Oh, so your goal is not to change property names; you just want to eliminate any conflicting properties from one of the interfaces.
This concept closely resembles the notion of an object spread type operator, which TypeScript currently lacks as a part of its language at the type level. Currently, when it comes to generic spreads, the type system treats them as an intersection, which is only accurate for non-conflicting properties. However, at the value/expression level, TypeScript effectively manages spreads of concrete types. As such, you can achieve the specific Zoo you desire by convincing the type system that you possess a value of type Pet, another value of type Person, and a value formed by spreading them:
interface Person {
name: string
age: number
}
interface Pet {
age: string
trained: boolean // I added this because otherwise Zoo=Person which is weird
}
declare const person: Person; // pretend we have a person
declare const pet: Pet; // pretend we have a pet
const zoo = { ...pet, ...person }; // spread them into a new variable
type ZooType = typeof zoo; // acquire the type of that variable
interface Zoo extends ZooType { }; // convert it into an interface just because
If you're hesitant about dealing with values (especially if you don't have any readily available) and wish to carry out this process purely at the type level, you can craft a spread-like type operator yourself using mapped and conditional types.
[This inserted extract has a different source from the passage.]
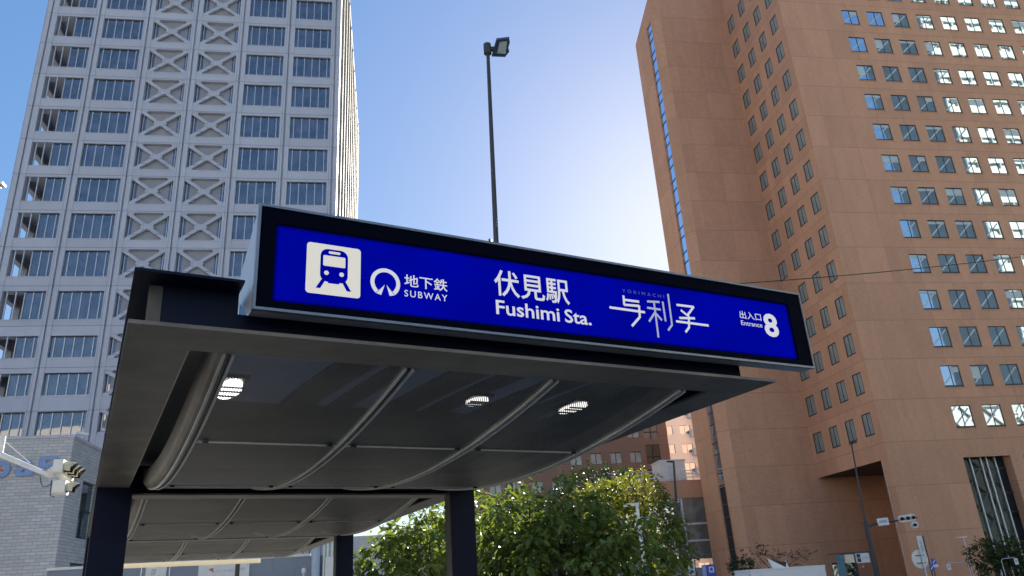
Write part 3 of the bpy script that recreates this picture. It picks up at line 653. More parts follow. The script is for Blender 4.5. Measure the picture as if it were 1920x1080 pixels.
def station_sign():
    t = thing('station_sign', 'long backlit blue station sign with white lettering on the canopy front', 'sign', CW((2.15, 3.1, 2.84)))
    U0, U1, Z0, Z1, V = .497, 3.805, 2.842, 3.333, 3.08
    m = MB(CW); prof = [(V+.012, Z0+.004), (V+.09, Z0+.004), (3.60, 3.088), (V+.012, Z1-.004)]
    m.prism(prof, lambda p: (U0+.004, p[0], p[1]), lambda p: (U1-.004, p[0], p[1])); m.build('housing', M['signbox'], t)
    m = MB(CW)
    m.box(U0, U1, V-.014, V+.011, Z1-.012, Z1); m.box(U0, U1, V-.014, V+.011, Z0, Z0+.012)
    m.box(U0, U0+.012, V-.014, V+.011, Z0+.012, Z1-.012); m.box(U1-.012, U1, V-.014, V+.011, Z0+.012, Z1-.012); m.build('rim', M['signrim'], t)
    b0, b1, c0, c1 = .576, 3.683, 2.888, 3.25
    m = MB(CW)
    m.box(U0+.012, U1-.012, V-.008, V+.010, c1, Z1-.012); m.box(U0+.012, U1-.012, V-.008, V+.010, Z0+.012, c0)
    m.box(U0+.012, b0, V-.008, V+.010, c0, c1); m.box(b1, U1-.012, V-.008, V+.010, c0, c1); m.build('border', M['signborder'], t)
    m = MB(CW); m.box(b0, b1, V+.002, V+.0105, c0, c1); pn = m.build('sign_panel', backlit_panel(), t)
    F = lambda s, z, d: CW((s, V+.0015+d, z))
    def flat(name, polys, mm, d=-.001):
        q = MB()
        for p in polys: q.face([F(a, z, d) for (a, z) in p])
        return q.build(name, mm, pn)
    def rr(x0, x1, z0, z1, r, n=6):
        out = []
        for (cx_, cz, a0) in ((x1-r, z1-r, 0), (x0+r, z1-r, 90), (x0+r, z0+r, 180), (x1-r, z0+r, 270)):
            for k in range(n+1): a = R(a0+90*k/n); out.append((cx_+r*math.cos(a), cz+r*math.sin(a)))
        return out
    def disc(x, z, r, n=20): return [(x+r*math.cos(2*math.pi*k/n), z+r*math.sin(2*math.pi*k/n)) for k in range(n)]
    flat('pictogram_tile', [rr(.713, .957, 2.947, 3.188, .016)], M['signcream'])
    flat('train_pictogram', [rr(.774, .898, 3.008, 3.166, .034), [(.800, 3.018), (.782, 3.018), (.757, 2.974), (.777, 2.974)], [(.870, 3.018), (.889, 3.018), (.915, 2.974), (.895, 2.974)],
                             [(.81, 3.012), (.86, 3.012), (.86, 3.002), (.81, 3.002)]], M['signblue'], -.002)
    flat('train_pictogram', [rr(.786, .886, 3.083, 3.134, .006), rr(.81, .862, 3.144, 3.156, .004), disc(.802, 3.05, .0105), disc(.870, 3.05, .0105)], M['signcream'], -.003)
    # open ring of the subway mark, with two rails
    ring = []; ro, ri = .071, .052; cx_, cz = 1.074, 3.04
    for k in range(40):
        a0 = R(-50+280*k/40); a1 = R(-50+280*(k+1)/40)
        ring.append([(cx_+ro*math.cos(a0), cz+ro*math.sin(a0)), (cx_+ro*math.cos(a1), cz+ro*math.sin(a1)), (cx_+ri*math.cos(a1), cz+ri*math.sin(a1)), (cx_+ri*math.cos(a0), cz+ri*math.sin(a0))])
    ring += [[(1.071, 3.03), (1.054, 2.978), (1.030, 2.984)], [(1.079, 3.03), (1.118, 2.984), (1.094, 2.978)]]
    flat('subway_mark', ring, M['signwhite'])
    lettering('地下鉄', (1.165, 1.382, 3.035, 3.097), F, M['signwhite'], pn, .01)
    lettering('SUBWAY', (1.165, 1.38, 2.985, 3.018), F, M['signwhite'], pn, .006, space=1.28)
    lettering('伏見駅', (1.635, 2.071, 3.05, 3.191), F, M['signwhite'], pn, .011)
    lettering('Fushimi', (1.637, 2.0, 2.952, 3.027), F, M['signwhite'], pn, .014)
    lettering('Sta.', (2.031, 2.193, 2.952, 3.025), F, M['signwhite'], pn, .014)
    lettering('YORIMACHI', (2.418, 2.705, 3.168, 3.187), F, M['signfaint'], pn, .0, space=1.7)
    lettering('出入口', (3.264, 3.437, 3.112, 3.160), F, M['signwhite'], pn, .008)
    lettering('Entrance', (3.264, 3.434, 3.070, 3.099), F, M['signwhite'], pn, .006)
    lettering('8', (3.450, 3.567, 3.018, 3.168), F, M['signwhite'], pn, .03)
    def strokes(ss, th, mm):
        ps = []
        for s_ in ss:
            for (a, b) in zip(s_, s_[1:]):
                L = math.hypot(b[0]-a[0], b[1]-a[1]); tx, tz = (b[0]-a[0])/L, (b[1]-a[1])/L; nx, nz = -tz*th, tx*th
                ps.append([(a[0]-nx-tx*th*.3, a[1]-nz-tz*th*.3), (b[0]-nx+tx*th*.3, b[1]-nz+tz*th*.3), (b[0]+nx+tx*th*.3, b[1]+nz+tz*th*.3), (a[0]+nx-tx*th*.3, a[1]+nz-tz*th*.3)])
        q = MB()
        for k, p in enumerate(ps): q.face([F(a, z, -.001-.00012*k) for (a, z) in p])
        return q.build('lettering', mm, pn)
    strokes([[(2.422, 3.147), (2.42, 3.095), (2.52, 3.1), (2.515, 3.035), (2.455, 2.978)], [(2.425, 3.124), (2.522, 3.125)], [(2.321, 3.068), (2.553, 3.067)]], .0068, M['signwhite'])
    strokes([[(2.79, 3.139), (2.913, 3.141), (2.861, 3.088)], [(2.815, 3.109), (2.865, 3.078), (2.855, 3.011), (2.825, 2.981)], [(2.796, 3.061), (2.907, 3.071)], [(2.768, 3.038), (3.002, 3.038)]], .0068, M['signwhite'])
    strokes([[(2.582, 3.134), (2.666, 3.141)], [(2.576, 3.096), (2.667, 3.096)], [(2.627, 3.136), (2.627, 3.044), (2.625, 2.931)], [(2.62, 3.069), (2.576, 3.017)],
             [(2.629, 3.07), (2.665, 3.034)], [(2.69, 3.144), (2.691, 3.031)], [(2.736, 3.196), (2.733, 3.013), (2.701, 2.979)]], .0062, M['signgrey'])
station_sign()

# ------------------------------------------------------------------ low tiled building on the left
def tile_building():
    Y, X = 45.0, -17.1
    t = thing('tiled_building', 'low white glazed brick building with blue letters, below the grey tower', 'building', (X, Y, 0))
    hs = [(47.2, 49.4, 5.9, 9.0), (47.0, 49.4, 1.6, 4.6)]
    m = MB(); H = 11.0
    m.wall(lambda s, z, d: (s, Y, z), [-34, X], [0, H], [], .2)
    m.wall(lambda s, z, d: (X-d, s, z), [Y, 60], [0, H], hs, .3)
    m.face([(-34, Y, H), (X, Y, H), (X, 60, H), (-34, 60, H)]); m.face([(-34, Y, 0), (-34, Y, H), (-34, 60, H), (-34, 60, 0)]); m.face([(-34, 60, 0), (-34, 60, H), (X, 60, H), (X, 60, 0)])
    m.build('tiled_wall', tiled('white glazed brick', (.5, .5, .5), 100, 100, 50, 50, .01, (.3, .3, .3), var=.05, tile=(.5, .17, .018), panelvar=0, tvar=.05), t)
    m = MB(); m.box(-34.1, X+.06, Y-.06, Y+.3, H, H+.14); m.box(X-.25, X+.06, Y+.3, 60, H, H+.14); m.build('coping', M['concrete'], t)
    for h in hs:
        q = MB(); x = X-.24; q.face([(x, h[0], h[2]), (x, h[1], h[2]), (x, h[1], h[3]), (x, h[0], h[3])], 0)
        q.box(x+.004, x+.06, h[0], h[1], h[2]+1.5, h[2]+1.6, 1); q.box(x+.004, x+.06, (h[0]+h[1])/2-.04, (h[0]+h[1])/2+.04, h[2], h[2]+1.5, 1)
        q.build('window', [M['shopglass'], M['blackframe']], t)
    blue = mat('blue letters', (.16, .28, .55), .4, var=.1, scale=3)
    for body, a, b, z0, z1 in (('o', -20.95, -20.0, 8.95, 9.85), ('a', -19.8, -18.8, 8.98, 9.9), ('F', -18.65, -17.7, 9.05, 10.0)):
        lettering(body, (a, b, z0, z1), lambda s, z, d: (s, Y-.1+d, z), blue, t, .03, 'raised_letter')
    o = MB(); o.prism([(-20.48+.09*math.cos(k), 9.4+.09*math.sin(k)) for k in [i*.628 for i in range(10)]], lambda p: (p[0], Y-.12, p[1]), lambda p: (p[0], Y-.1, p[1])); o.build('orange_dot', mat('orange dot', (.5, .13, .05), .5), t)
    c = thing('security_camera', 'small white security camera on the tiled building roof edge', 'camera', (X-.1, 46.4, 11.14))
    q = MB(); q.tube([(X-.1, 46.4, 11.14), (X-.1, 46.4, 11.5)], .03); q.build('mount', M['white'], c)
    q = MB(); q.beam((X-.35, 46.2, 11.52), (X+.2, 46.5, 11.46), .16, .14); q.build('camera_body', M['white'], c)
tile_building()

# ------------------------------------------------------------------ traffic signals
def head3(t, c, along, face, L=1.15, h=.4, name='signal_head', lens=3, dep=.18, rnd_=.42, rad=.42):
    """row of lenses with hoods; along/face are horizontal unit vectors"""
    a, f = Vector(along), Vector(face); c = Vector(c); u = Vector((0, 0, 1)); m = MB(); r = h*.4
    n = 10; prof = []
    for (sx, sz, a0) in ((1, 1, 0), (-1, 1, 90), (-1, -1, 180), (1, -1, 270)):
        for k in range(n//2+1):
            an = R(a0+90*k/(n//2)); rr_ = h*rnd_; prof.append((sx*(L/2-rr_)+rr_*math.cos(an), sz*(h/2-rr_)+rr_*math.sin(an)))
    m.prism(prof, lambda p: c+a*p[0]+u*p[1]-f*dep/2, lambda p: c+a*p[0]+u*p[1]+f*dep/2)
    ho = m.build(name, M['signalgrey'], t)
    for k in range(lens):
        cc = c + a*((k-(lens-1)/2)*L/lens) + f*(dep/2+.004)
        q = MB(); ring = 16; R0 = h*rad
        for j in range(ring):
            a0, a1 = R(-35+250*j/ring), R(-35+250*(j+1)/ring)
            p = [cc+(a*math.cos(x)+u*math.sin(x))*R0 for x in (a0, a1)]
            mid = math.sin((a0+a1)/2); ln = h*(.45+.4*max(0, mid))
            q.face([p[0], p[1], p[1]+f*ln-u*.02, p[0]+f*ln-u*.02], 0)
            c_ = cc-u*.004; g0, g1 = [c_+(a*math.cos(x)+u*math.sin(x))*(R0-.012) for x in (a0, a1)]
            q.face([g1, g0, g0+f*(ln-.002)-u*.02, g1+f*(ln-.002)-u*.02], 1)
        q.build('hood', [M['hoodcream'] if lens_light else M['black'], M['black']], ho)
        d = MB(); d.prism([(R0*.85*math.cos(2*math.pi*j/16), R0*.85*math.sin(2*math.pi*j/16)) for j in range(16)], lambda p: cc+a*p[0]+u*p[1], lambda p: cc+a*p[0]+u*p[1]+f*.01)
        d.build('lens', M['black'], ho)
    return ho
def left_signal():
    global lens_light
    lens_light = True
    Y = 16.0
    p0, p1 = at(0, 852, Y), at(97, 893, Y)
    t = thing('traffic_signal', 'cream traffic signal on a white arm before the white brick building', 'traffic signal', (p0.x-3.2, Y, 0))
    m = MB(); d = (p1-p0).normalized(); m.tube([p0-d*1.6, p1], [.06, .045], 12); m.build('arm', M['white'], t)
    b = p0-d*1.6; m = MB(); m.tube([(b.x, Y, 0), (b.x, Y, b.z+.9)], [.11, .085], 14); m.build('pole', M['white'], t)
    m = MB(); m.tube([(b.x, Y, b.z+.85), at(56, 868, Y)], .008, 6); m.build('stay_wire', M['white'], t)
    c1 = at(118, 882, Y)
    m = MB(); m.tube([p1-d*.12, p1+Vector((.05, .1, .1))], .04, 10); m.beam(at(100, 880, Y)-Vector((0, .1, .1)), at(100, 880, Y)+Vector((0, .3, .12)), .1, .16); m.build('bracket', M['white'], t)
    head3(t, c1+Vector((-.06, .2, .03)), (-.1, .985, -.05), (.985, .1, -.03), L=.85, h=.27, dep=.17, rnd_=.2)
    head3(t, at(112, 914, Y)+Vector((0, .05, 0)), (-.1, .985, 0), (.985, .1, -.03), L=.3, h=.26, lens=1, name='lower_head', dep=.22, rnd_=.2)
    m = MB()
    for (a, z_) in (((75, 893), (97, 905)), ((97, 900), (102, 930))):
        q0, q1 = at(*a, Y), at(*z_, Y); mid = (q0+q1)/2+Vector((-.03, 0, -.14)); m.tube([q0, (q0+mid)/2+Vector((0, 0, -.03)), mid, (mid+q1)/2+Vector((.03, 0, -.02)), q1], .008, 6)
    m.build('cable_loop', M['black'], t)
    s = at(-6, 838, Y); m = MB(); m.box(s.x-.35, s.x+.13, Y-.02, Y+.01, s.z-.14, s.z+.2); m.build('name_plate', M['white'], t)
left_signal()
def right_signal():
    global lens_light
    lens_light = False
    Y = 52.0
    t = thing('traffic_signal', 'traffic signal on a dark combined lamp pole before the terracotta tower porch', 'traffic signal', (33.35, Y, 0))
    m = MB(); m.tube([(33.3, Y, 0), (33.32, Y, 4.7)], [.2, .16], 14); m.tube([(33.32, Y, 4.7), (33.36, Y, 6.0), (33.6, Y, 10.2)], [.1, .075, .05], 10); m.build('pole', M['poledark'], t)
    m = MB(); m.beam((33.45, Y, 10.22), (33.95, Y-.1, 10.3), .28, .12); m.tube([(33.6, Y, 10.1), (33.6, Y, 10.3)], .07, 8); m.build('lamp_head', M['black'], t)
    m = MB(); m.tube([(33.32, Y, 4.42), (34.3, Y, 4.55), (37.4, Y, 4.78)], [.075, .06, .045], 10); m.box(33.25, 33.6, Y-.12, Y+.12, 4.28, 4.52); m.build('arm', M['poledark'], t)
    m = MB(); m.hexa([(34.18, Y-.14, 4.36), (35.05, Y-.14, 4.42), (35.05, Y-.1, 4.42), (34.18, Y-.1, 4.36), (34.15, Y-.14, 4.86), (35.02, Y-.14, 4.92), (35.02, Y-.1, 4.92), (34.15, Y-.1, 4.86)])
    s = m.build('street_name_plate', M['white'], t)
    lettering('伏見通', (34.3, 34.9, 4.55, 4.74), lambda a, z, d: (a, Y-.142+d, z+.05*(a-34.3)), mat('plate blue ink', (.12, .2, .45), .5), s, .01)
    head3(t, (36.4, Y-.3, 4.78), (.98, .12, .07), (-.3, -.9, -.12), L=1.5, h=.46, dep=.2, rad=.3)
    head3(t, (36.85, Y-.3, 4.3), (.98, .12, .07), (-.35, -.9, -.12), L=.62, h=.42, lens=1, name='lower_head', dep=.2, rad=.3)
right_signal()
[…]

A recommended implementation was suggested by one of the language designers for Merge<L,R>, which works sufficiently well with certain considerations regarding optional/readonly/etc properties.
In your scenario, where there are no optional or readonly properties involved, here is a simpler version known as Merge<L, R>:
type Merge<L, R> = R & Pick<L, Exclude<keyof L, keyof R>>;
You'll notice that it mirrors the functionality of the aforementioned value-level spread:
interface Zoo extends Merge<Pet, Person> { };
declare const zoo: Zoo;
zoo.name; // string
zoo.age; // number
zoo.trained; // boolean
Please bear in mind that if age were optional in Person, then Merge<Pet, Person> would make age optional in Zoo. This outcome may align with your intentions, but a spread wouldn't exhibit the same behavior; {...pet, ...person} would always include an age since it is mandatory in Pet. Consequently, Zoo["age"] might be something like string | number, which the previously shared Spread<L, R> operator could manage more accurately. Furthermore, neither Merge<> nor the linked Spread<> guarantee flawless handling of readonly properties, especially given the ambiguity surrounding the appropriate treatment of such properties.
Well, I hope this information proves helpful! Best of luck!